One day, I would love to generalize the web-based playground so that you could edit the grammars. But it's complicated, because we use C as our output language, so you would always need to recompile the C after changing the grammar.

So, I would say that it's not on our near-term roadmap.


I'm curious if tree-sitter can handle c++/c. I think it's supper difficult with meta programming. Without the preprocessor, I think it is not possible to parse c++ correctly.
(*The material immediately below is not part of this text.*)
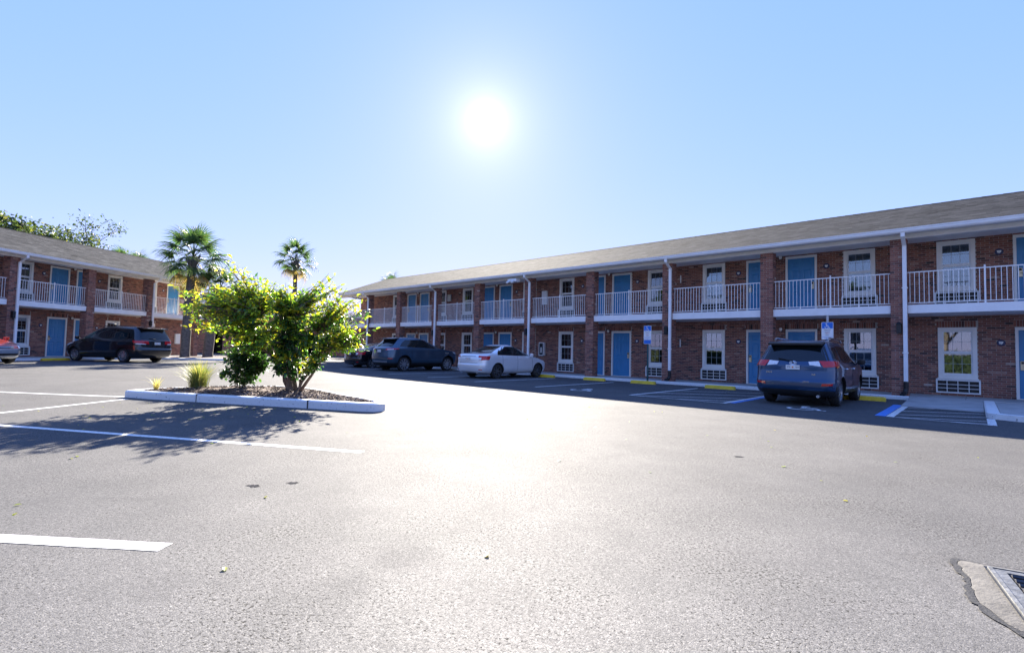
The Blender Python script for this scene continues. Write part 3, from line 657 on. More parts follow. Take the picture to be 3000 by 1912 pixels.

We do have C and C++ grammars [1,2] but they need some love. You're right that these two languages are among the hardest to support. You could get a tree-sitter external scanner to mimic the preprocessor without too much difficulty, but you'd still run into the problem that your macro definitions might appear in another file. Parsing in general is much easier to implement and reason about if the parse result depends only on the content of the single file that you're looking at.

[1] https://github.com/tree-sitter/tree-sitter-c

[2] https://github.com/tree-sitter/tree-sitter-cpp


Is it possible to use tree-sitter to generate parsers in languages other than C? How hard would it be to modify it to create parsers in e.g. Java?

Edit: sorry, I just saw that you had answered that below.


Thanks for building this. I had not heard of it before, but it looks great Are there more tutorials elsewhere on the Internet you would recommned, besides what is in the documentation?


Not that I know of, right now :(.

In the near future, we'll create some more GitHub-specific documentation that walks you through how to add advanced language support for any programming language on GitHub, by writing a Tree-sitter grammar, and then by writing the tree queries that are used for syntax highlighting, simple code navigation, and someday soon... precise code navigation.